IT was the year the Beatles performed the first stadium concert in the history of music, while cartoon heroes Tom and Jerry and the puppet-tastic Thunderbirds first aired on TV. Cigarette advertising was banned on British TV, the Sound of Music premiered and Winston Churchill was buried.

Actors Robert Downey Jnr, Dougray Scott and Charlie Sheen, comic Steve Coogan and model Elizabeth Hurley were also born in this year.

As if thatwasn’t momentous enough 1965 was also the year Honda first started trading in the UK.

In fact, ’65 was a pretty damn good year for Honda - it also saw the first Grand Prix win for Honda in the legendary RA272, thanks to Ritchie Ginther at the Mexico Grand Prix.

In the past five decades, Honda has achieved milestone after milestone. Now one of the top 20 biggest brands in the world, the company employs more than 182,000 employees worldwide and has 40 manufacturing facilities making everything from a 25cc leaf blower to a $4m business jet.

Last year, global sales hit 27.3 million units, made up of 17m motorcycles, six million power products and 4.3m cars. The European arm employs 8,000 people and last year sold almost 1.4m products.

In five decades there have been some classics – and one or two clunkers.

Here’s our pick of the classics:

1. NSX: This sleek two-seater rewrote the rule book on supercars. It may not have been the most powerful (the 270bhp engine is outshone by many of today’s hot hatchbacks) or the best looking but it was a peach to drive (thanks to ‘technical’ input from Ayrton Senna). Honda opened a factory just for the NSX and hand-built every one of them. A truly astonishing car.

2. S2000: When the NSX was withdrawn from Europe (a victim of ever-tightening emissions laws) the S2000 stepped forward to fill gap. Front engine, rear wheel drive with a screaming 2.0-litre engine, the S2000 was a veritable blast to drive and was built alongside the NSX for awhile.

The Northern Echo:

3. Integra Type-R: We only got the third generation of this svelte coupe. Unusual bug-eye front headlamps marked out a car of rare character and sublime handling. Sadly, it was considered too niche to survive and was replaced by...

4. Civic Type-R: Honda took its time before joining the hot hatch hoards but when it did the result was a hoot. A roomy body and a raving engine made the Civic one of the best-loved hooligan cars of the late Nineties.

5. Honda CRX: A small coupe rival to the Toyota MR2, the CRX was the car chosen to make the debut of Honda’s variable valve timing technology, V-TECH. Loads of fun for not a lot of lolly.

And the clunkers:

1. Honda Prelude fifth generation: The Prelude was always a classy coupe rather than racy but the fifth generation look crass not class.

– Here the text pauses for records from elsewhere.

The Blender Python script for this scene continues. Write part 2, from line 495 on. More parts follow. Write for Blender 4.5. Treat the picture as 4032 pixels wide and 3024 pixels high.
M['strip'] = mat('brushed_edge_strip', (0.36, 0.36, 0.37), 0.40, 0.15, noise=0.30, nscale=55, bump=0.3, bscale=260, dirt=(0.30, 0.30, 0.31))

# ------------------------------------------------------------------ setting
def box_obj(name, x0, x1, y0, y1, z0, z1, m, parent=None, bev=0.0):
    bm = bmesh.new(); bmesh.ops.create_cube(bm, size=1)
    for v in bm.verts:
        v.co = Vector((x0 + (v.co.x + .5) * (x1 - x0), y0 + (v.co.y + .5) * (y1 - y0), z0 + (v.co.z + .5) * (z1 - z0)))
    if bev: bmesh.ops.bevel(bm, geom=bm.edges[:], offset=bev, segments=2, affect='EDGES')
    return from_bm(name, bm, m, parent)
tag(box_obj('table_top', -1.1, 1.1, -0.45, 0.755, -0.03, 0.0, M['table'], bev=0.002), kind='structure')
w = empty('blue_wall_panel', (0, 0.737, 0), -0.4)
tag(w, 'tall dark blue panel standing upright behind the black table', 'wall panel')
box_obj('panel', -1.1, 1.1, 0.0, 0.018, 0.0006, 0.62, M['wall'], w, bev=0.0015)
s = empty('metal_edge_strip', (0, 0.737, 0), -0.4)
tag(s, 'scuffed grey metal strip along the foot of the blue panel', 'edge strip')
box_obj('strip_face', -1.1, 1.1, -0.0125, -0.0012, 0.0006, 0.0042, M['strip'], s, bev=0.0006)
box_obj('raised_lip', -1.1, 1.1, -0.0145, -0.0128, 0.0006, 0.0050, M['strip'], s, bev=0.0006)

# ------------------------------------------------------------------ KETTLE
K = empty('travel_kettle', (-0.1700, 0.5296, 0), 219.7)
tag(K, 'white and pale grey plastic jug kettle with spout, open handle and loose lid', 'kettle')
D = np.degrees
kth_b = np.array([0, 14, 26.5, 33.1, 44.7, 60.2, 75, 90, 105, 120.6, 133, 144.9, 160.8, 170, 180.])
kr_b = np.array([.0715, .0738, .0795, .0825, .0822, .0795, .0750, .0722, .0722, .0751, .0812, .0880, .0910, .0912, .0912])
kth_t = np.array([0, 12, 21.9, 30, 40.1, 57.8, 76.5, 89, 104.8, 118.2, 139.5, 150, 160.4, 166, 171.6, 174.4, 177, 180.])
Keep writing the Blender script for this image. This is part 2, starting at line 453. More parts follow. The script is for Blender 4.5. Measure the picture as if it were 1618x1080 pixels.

Sales were so poor the Prelude never returned.

2. Insight: It’s a little known fact that Honda won the race to launch a production hybrid (beating the Toyota Prius) but the two-seat Insight was the ultimate loser. The need for massive batteries compromised the looks, the boot space and the cabin. A false dawn.

This year also sees 30 years of Honda of the UK Manufacturing (HUM). A 370 acre site in Swindon employing 3,200 people, HUM has benefitted from a self-funded total investment of £2.2bn over the years and will become the global production hub for the five door Civic.

The Northern Echo:

The motorcycles division is number one in the UK market with almost 20 per cent market share. With a product range spanning 65 models, last year, Honda sold 19,000 bikes in the UK. The power products range has 225 models and last year sold in excess of 50,000 units. Honda is the number one ATV manufacturer in the UK and the third largest outboard manufacturer.

From a motorsport perspective in the UK, we have the most successful BSB team in the UK and the BTCC team just won the drivers and manufacturers championships for 2015.

Philip Crossman, Managing Director at Honda UK, commented: “This year marks our golden anniversary in the UK with fifty years of rich history in trading bikes, power products and cars. While this year has been significant in refreshing the car range in its entirety and launching several important new bikes, the Japanese way is to take a much longer viewpoint than just 12 months. “Our business has changed radically over since it launched in the swinging sixties, adapting and evolving to suit the demands of riders and drivers over the years. I can well imagine that Honda will be a completely different organisation in 2065 – but still selling quality and trusted cars, bikes and power products.”